What drives McAfee bonkers is that legitimate voices of urgent concern about the climate still often veer towards the assumption that the only answer is to deprioritize growth. A group of global scientists warning of a climate emergency in 2019 called for a “shift from GDP growth and the pursuit of affluence toward sustaining ecosystems and improving human well-being.” And famously, Greta Thunberg said “We are at the beginning of mass extinction, and all you can talk about is money and fairy tales of eternal economic growth.”

In reality, says McAfee, “we have decoupled using resources from growing our economy.” In partial explanation he displays an early-1990s newspaper ad for electronics retailer Radio Shack. It included 15 physical devices for sale. Of them, 13 have vanished almost entirely, sucked into our smartphones: tape recorders, answering machines, walkmans, calculators, and bedside clock-radios among them. “I call it the phenomenon of dematerialization,” he says. “It’s profoundly good news for the planet.”

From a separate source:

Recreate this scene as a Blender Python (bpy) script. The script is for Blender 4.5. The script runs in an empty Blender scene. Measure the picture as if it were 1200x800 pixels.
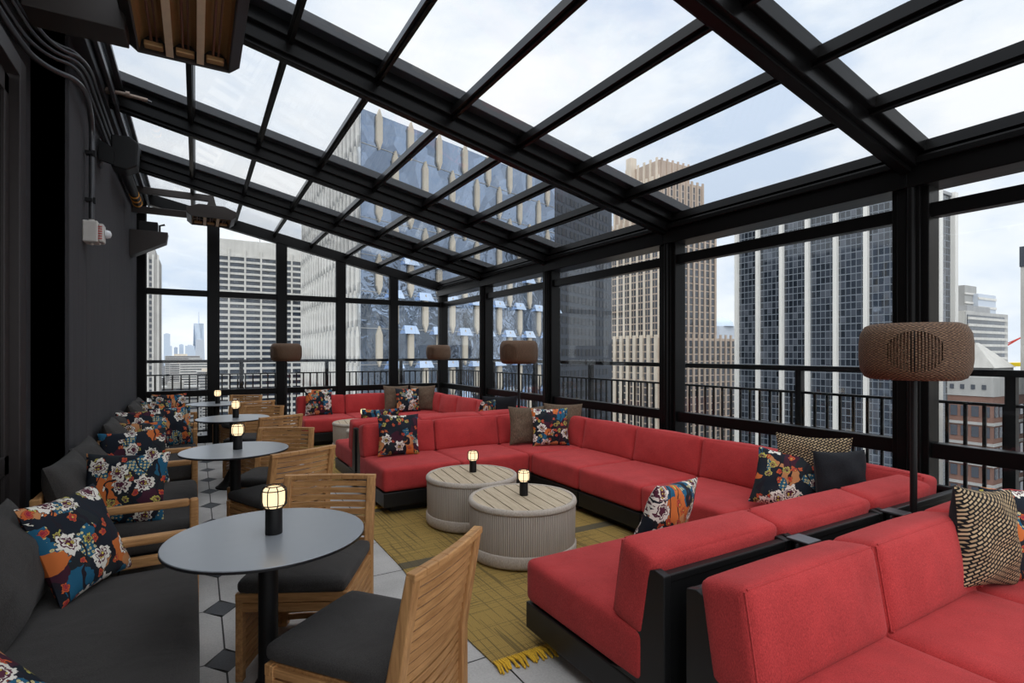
import bpy, bmesh, math, random
from mathutils import Vector, Matrix
random.seed(7)
PI = math.pi
S = bpy.context.scene
COL = S.collection

# ------------------------------------------------------------------ camera, sky, sun, exposure
cam_d = bpy.data.cameras.new('camera'); cam = bpy.data.objects.new('camera', cam_d); COL.objects.link(cam)
cam.location = (0, 0, 1.45)
cam.rotation_euler = (PI/2, 0, -math.radians(30.386))
cam_d.sensor_width = 36.0
cam_d.lens = 36.0*631/1200
cam_d.shift_y = 13/1200
cam_d.clip_start = 0.05; cam_d.clip_end = 20000
S.camera = cam
S.view_settings.view_transform = 'Standard'
S.view_settings.look = 'None'
S.view_settings.exposure = 0.0
S.view_settings.gamma = 1.0
S.view_settings.use_curve_mapping = False
S.cycles.max_bounces = 10
S.cycles.diffuse_bounces = 5
S.cycles.glossy_bounces = 4
S.cycles.transmission_bounces = 6
S.cycles.transparent_max_bounces = 40
S.cycles.use_denoising = True
S.cycles.sample_clamp_indirect = 6.0
S.cycles.caustics_reflective = False
S.cycles.caustics_refractive = False

SKY_STRENGTH = 1.3
W = bpy.data.worlds.new('sky'); S.world = W; W.use_nodes = True
nt = W.node_tree; nt.nodes.clear()
def wn(t, **k):
    n = nt.nodes.new(t)
    for a, b in k.items(): setattr(n, a, b)
    return n
tc = wn('ShaderNodeTexCoord'); mp = wn('ShaderNodeMapping'); mp.inputs['Scale'].default_value = (1.2, 1.6, 3.4)
nz = wn('ShaderNodeTexNoise'); nz.inputs['Scale'].default_value = 1.7; nz.inputs['Detail'].default_value = 9; nz.inputs['Roughness'].default_value = .58
cr = wn('ShaderNodeValToRGB')
cr.color_ramp.elements[0].position = .36; cr.color_ramp.elements[0].color = (.60, .68, .80, 1)
cr.color_ramp.elements[1].position = .60; cr.color_ramp.elements[1].color = (.93, .92, .915, 1)
e = cr.color_ramp.elements.new(.47); e.color = (.79, .82, .865, 1)
# brighter veil of cloud round the hidden sun, up behind the camera
nrm = wn('ShaderNodeVectorMath', operation='NORMALIZE')
dt = wn('ShaderNodeVectorMath', operation='DOT_PRODUCT'); dt.inputs[1].default_value = Vector((-.25, -.35, .9)).normalized()
mr = wn('ShaderNodeMapRange'); mr.inputs['From Min'].default_value = .35; mr.inputs['From Max'].default_value = 1.0
mr.inputs['To Min'].default_value = 1.0; mr.inputs['To Max'].default_value = 2.1
vm = wn('ShaderNodeVectorMath', operation='SCALE')
bg = wn('ShaderNodeBackground'); bg.inputs['Strength'].default_value = SKY_STRENGTH
wo = wn('ShaderNodeOutputWorld')
L = nt.links.new
L(tc.outputs['Generated'], mp.inputs['Vector']); L(mp.outputs[0], nz.inputs['Vector']); L(nz.outputs[0], cr.inputs[0])
L(tc.outputs['Generated'], nrm.inputs[0]); L(nrm.outputs[0], dt.inputs[0]); L(dt.outputs['Value'], mr.inputs['Value'])
L(cr.outputs[0], vm.inputs[0]); L(mr.outputs[0], vm.inputs['Scale']); L(vm.outputs[0], bg.inputs['Color']); L(bg.outputs[0], wo.inputs[0])

sd = bpy.data.lights.new('hazy_sun', 'SUN'); sd.energy = 0.9; sd.angle = math.radians(35); sd.color = (1, .95, .88)
so = bpy.data.objects.new('hazy_sun', sd); COL.objects.link(so)
so.rotation_euler = Vector((.55, .45, -.8)).to_track_quat('-Z', 'Y').to_euler()

# ------------------------------------------------------------------ materials
class NT:
    def __init__(s, name):
        s.m = bpy.data.materials.new(name); s.m.use_nodes = True
        s.t = s.m.node_tree; s.t.nodes.clear()
        s.out = s.t.nodes.new('ShaderNodeOutputMaterial')
    def n(s, typ, ins=None, **k):
        n = s.t.nodes.new(typ)
        for a, b in k.items(): setattr(n, a, b)
        for a, b in (ins or {}).items(): s.put(n.inputs[a], b)
        return n
    def put(s, sock, v):
        if isinstance(v, bpy.types.NodeSocket): s.t.links.new(v, sock)
        elif isinstance(v, bpy.types.Node): s.t.links.new(v.outputs[0], sock)
        else: sock.default_value = v
    def math(s, op, a, b=0.0, c=0.0):
        n = s.n('ShaderNodeMath', operation=op); s.put(n.inputs[0], a); s.put(n.inputs[1], b); s.put(n.inputs[2], c); return n.outputs[0]
    def mix(s, fac, a, b):
        n = s.n('ShaderNodeMix', data_type='RGBA'); s.put(n.inputs['Factor'], fac); s.put(n.inputs['A'], c4(a)); s.put(n.inputs['B'], c4(b)); return n.outputs['Result']
    def ramp(s, fac, stops, interp='LINEAR'):
        n = s.n('ShaderNodeValToRGB'); r = n.color_ramp; r.interpolation = interp
        while len(r.elements) < len(stops): r.elements.new(.5)
        for e, (p, c) in zip(r.elements, stops): e.position = p; e.color = c4(c)
        s.put(n.inputs[0], fac); return n.outputs[0]
    def coord(s, which='Object', scale=None, loc=None, rot=None):
        o = s.n('ShaderNodeTexCoord').outputs[which]
        if scale or loc or rot:
            m = s.n('ShaderNodeMapping'); s.put(m.inputs['Vector'], o)
            if scale: m.inputs['Scale'].default_value = scale
            if loc: m.inputs['Location'].default_value = loc
            if rot: m.inputs['Rotation'].default_value = rot
            o = m.outputs[0]
        return o
    def bsdf(s, col, rough=.5, metal=0., spec=.5, bump=None, bstr=.3, bdist=.01, **k):
        b = s.n('ShaderNodeBsdfPrincipled'); s.put(b.inputs['Base Color'], c4(col)); s.put(b.inputs['Roughness'], rough)
        s.put(b.inputs['Metallic'], metal); s.put(b.inputs['Specular IOR Level'], spec)
        for a, v in k.items(): s.put(b.inputs[a], v)
        if bump is not None:
            bn = s.n('ShaderNodeBump'); s.put(bn.inputs['Height'], bump); bn.inputs['Strength'].default_value = bstr; bn.inputs['Distance'].default_value = bdist
            s.put(b.inputs['Normal'], bn.outputs[0])
        s.t.links.new(b.outputs[0], s.out.inputs[0]); return s.m
def c4(c):
    return (*c, 1) if isinstance(c, tuple) and len(c) == 3 else c
def flat(name, col, rough=.5, metal=0., spec=.5, vary=.12, scale=20):
    m = NT(name); nz = m.n('ShaderNodeTexNoise', {'Vector': m.coord(), 'Scale': scale, 'Detail': 4.})
    a = tuple(x*(1-vary) for x in col); b = tuple(min(1, x*(1+vary)) for x in col)
    return m.bsdf(m.mix(nz.outputs[0], a, b), rough, metal, spec)
def fabric(name, col, fine=420, vary=.35, rough=.9):
    m = NT(name); co = m.coord()
    n1 = m.n('ShaderNodeTexNoise', {'Vector': m.coord('Object', (1, 1, .35)), 'Scale': float(fine), 'Detail': 2.})
    n2 = m.n('ShaderNodeTexNoise', {'Vector': co, 'Scale': 7., 'Detail': 3.}); n3 = m.n('ShaderNodeTexNoise', {'Vector': co, 'Scale': 5.5, 'Detail': 2., 'Distortion': .6})
    f = m.math('ADD', m.math('MULTIPLY', n1.outputs[0], .75), m.math('MULTIPLY', n2.outputs[0], .25))
    c = m.ramp(f, [(.3, tuple(x*(1-vary) for x in col)), (.7, tuple(min(1, x*(1+vary)+.006) for x in col))])
    return m.bsdf(c, rough, 0, .15, bump=m.math('ADD', n1.outputs[0], m.math('MULTIPLY', n3.outputs[0], 7.0)), bstr=.35, bdist=.004, **{'Sheen Weight': .06})
def wood(name, a, b, axis='x', rough=.5):
    m = NT(name); sc = {'x': (1.2, 14, 14), 'y': (14, 1.2, 14), 'z': (14, 14, 1.2)}[axis]
    n1 = m.n('ShaderNodeTexNoise', {'Vector': m.coord('Object', sc), 'Scale': 5., 'Detail': 6., 'Roughness': .65})
    n2 = m.n('ShaderNodeTexNoise', {'Vector': m.coord('Object'), 'Scale': 3.})
    f = m.math('ADD', m.math('MULTIPLY', n1.outputs[0], .8), m.math('MULTIPLY', n2.outputs[0], .2))
    return m.bsdf(m.ramp(f, [(.33, a), (.66, b)]), rough, 0, .3, bump=n1.outputs[0], bstr=.12, bdist=.002)
def glass(name, tint=(.94, .96, .97), refl=1.0):
    m = NT(name)
    tr = m.n('ShaderNodeBsdfTransparent', {'Color': c4(tint)})
    gl = m.n('ShaderNodeBsdfGlossy', {'Roughness': .02, 'Color': (1, 1, 1, 1)})
    lw = m.n('ShaderNodeLayerWeight', {'Blend': .5})
    fr = m.n('ShaderNodeMath', {0: m.math('MULTIPLY', m.math('POWER', lw.outputs['Facing'], 5.0), .55), 1: .022}, operation='ADD')
    mx = m.n('ShaderNodeMixShader'); m.put(mx.inputs[0], m.math('MULTIPLY', fr.outputs[0], refl)); m.put(mx.inputs[1], tr.outputs[0]); m.put(mx.inputs[2], gl.outputs[0])
    m.t.links.new(mx.outputs[0], m.out.inputs[0]); return m.m
def floral(name, seed):
    m = NT(name)
    oi = m.n('ShaderNodeObjectInfo')
    off = m.n('ShaderNodeCombineXYZ', {'X': m.math('MULTIPLY', oi.outputs['Random'], 7.3), 'Y': 0., 'Z': m.math('MULTIPLY', oi.outputs['Random'], 13.1)})
    sp = m.n('ShaderNodeSeparateXYZ', {0: m.coord('Object')})
    flatv = m.n('ShaderNodeCombineXYZ', {'X': sp.outputs[0], 'Y': m.math('MULTIPLY', sp.outputs[1], .3), 'Z': sp.outputs[2]})
    ad = m.n('ShaderNodeVectorMath', {0: flatv.outputs[0], 1: off.outputs[0]}, operation='ADD')
    wob = m.n('ShaderNodeTexNoise', {'Vector': ad.outputs[0], 'Scale': 17., 'Detail': 3.})
    ws = m.n('ShaderNodeVectorMath', {0: wob.outputs['Color']}, operation='SCALE'); ws.inputs['Scale'].default_value = .052
    ad2 = m.n('ShaderNodeVectorMath', {0: ad.outputs[0], 1: ws.outputs[0]}, operation='ADD')
    fine = m.n('ShaderNodeTexNoise', {'Vector': ad.outputs[0], 'Scale': 60., 'Detail': 3.})
    # background patches
    vb = m.n('ShaderNodeTexVoronoi', {'Vector': ad2.outputs[0], 'Scale': 11.5}, feature='F1')
    sb = m.n('ShaderNodeSeparateColor', {0: vb.outputs['Color']})
    bgc = m.ramp(sb.outputs[0], [(0, (.010, .014, .022)), (.36, (.56, .145, .035)), (.46, (.015, .10, .18)), (.70, (.05, .012, .025)), (.78, (.016, .02, .024)), (.92, (.5, .22, .09))], 'CONSTANT')
    def flower(scale, npet, rad, prob, petal, core, line, loc):
        mp = m.n('ShaderNodeVectorMath', {0: ad2.outputs[0], 1: loc}, operation='ADD')
        v = m.n('ShaderNodeTexVoronoi', {'Vector': mp.outputs[0], 'Scale': scale, 'Randomness': .75}, feature='F1')
        sc = m.n('ShaderNodeVectorMath', {0: mp.outputs[0], 1: v.outputs['Position']}, operation='SUBTRACT')
        s3 = m.n('ShaderNodeSeparateXYZ', {0: sc.outputs[0]})
        th = m.math('ARCTAN2', s3.outputs[2], s3.outputs[0])
        r = m.math('SQRT', m.math('ADD', m.math('MULTIPLY', s3.outputs[0], s3.outputs[0]), m.math('MULTIPLY', s3.outputs[2], s3.outputs[2])))
        rr = m.math('MULTIPLY', r, scale)
        col = m.n('ShaderNodeSeparateColor', {0: v.outputs['Color']})
        th2 = m.math('ADD', m.math('MULTIPLY', th, npet/2), m.math('MULTIPLY', col.outputs[0], 9.))
        edge = m.math('ADD', rad*.9, m.math('MULTIPLY', m.math('ABSOLUTE', m.math('SINE', th2)), rad*.42))
        edge = m.math('ADD', edge, m.math('MULTIPLY', m.math('SINE', m.math('ADD', th, m.math('MULTIPLY', col.outputs[2], 20.))), rad*.30))
        edge = m.math('ADD', edge, m.math('MULTIPLY', m.math('SUBTRACT', fine.outputs[0], .5), rad*1.3))
        on = m.math('LESS_THAN', col.outputs[1], prob)
        inside = m.math('MULTIPLY', m.math('LESS_THAN', rr, edge), on)
        outl = m.math('MULTIPLY', m.math('LESS_THAN', rr, m.math('ADD', edge, .022)), on)
        inner = m.math('MULTIPLY', m.math('LESS_THAN', rr, m.math('MULTIPLY', edge, .40)), on)
        ring = m.math('MULTIPLY', m.math('LESS_THAN', m.math('ABSOLUTE', m.math('SUBTRACT', rr, m.math('MULTIPLY', edge, .6))), .025), on)
        return outl, inside, inner, ring, col.outputs[2], petal, core, line
    res = bgc
    # dotted scales over teal patches
    dv = m.n('ShaderNodeTexVoronoi', {'Vector': ad.outputs[0], 'Scale': 52., 'Randomness': .35}, feature='F1')
    teal = m.math('LESS_THAN', m.math('ABSOLUTE', m.math('SUBTRACT', sb.outputs[0], .59)), .09)
    dring = m.math('MULTIPLY', m.math('LESS_THAN', m.math('ABSOLUTE', m.math('SUBTRACT', dv.outputs['Distance'], .26)), .10), teal)
    res = m.mix(dring, res, (.62, .52, .22))
    # wandering dark stems
    wv = m.n('ShaderNodeTexWave', {'Vector': ad.outputs[0], 'Scale': 3.2, 'Distortion': 9., 'Detail': 2., 'Detail Scale': 1.6})
    res = m.mix(m.math('GREATER_THAN', wv.outputs['Fac'], .965), res, (.015, .012, .018))
    fl = [flower(15., 5, .19, .42, (.55, .11, .03), (.30, .02, .04), (.03, .01, .015), (5.2, 0, 3.3)),
          flower(13., 7, .20, .30, (.52, .46, .10), (.08, .02, .04), (.01, .015, .025), (1.7, 0, 9.1)),
          flower(7.0, 7, .27, .60, (.74, .70, .62), (.09, .02, .04), (.03, .025, .03), (3.1 + seed, 0, .4))]
    for outl, inside, inner, ring, rnd, petal, core, line in fl:
        res = m.mix(outl, res, line); res = m.mix(inside, res, petal); res = m.mix(ring, res, core); res = m.mix(inner, res, core)
        sc2 = m.math('MULTIPLY', inner, m.math('LESS_THAN', m.math('ABSOLUTE', m.math('SUBTRACT', dv.outputs['Distance'], .25)), .09))
        res = m.mix(sc2, res, (.6, .48, .08))
    nzf = m.n('ShaderNodeTexNoise', {'Vector': m.coord('Object'), 'Scale': 300.})
    return m.bsdf(res, .8, 0, .2, bump=nzf.outputs[0], bstr=.2, bdist=.003)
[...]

To get the full flavor and depth of his argument you should watch the video of his compelling presentation. But when it comes to taking action on pollution, which activists often seem to think must include a slow-down in economic growth, McAfee says that in fact “The world’s governments have listened and put in place good regulations that have been effective.”

“Greenhouse gasses are pollution,” emphasizes McAfee. “And once you realize the kind of problem it is, you realize we have solutions to it. It has worked for other kinds of atmospheric pollution.”

We do have to redouble our efforts to regulate and take action against global warming gasses, he says emphatically. He has one particular specific urgent recommendation, which he says is agreed upon by almost all economists: make carbon pollution more expensive, probably with taxes and/or the distribution of carbon credits.

“I get pretty confident we can solve all our planetary problems while continuing to grow,” he concludes. “The past half century shows us this.” It’s refreshing–and surprising–to hear from an informed and highly techonomic optimist.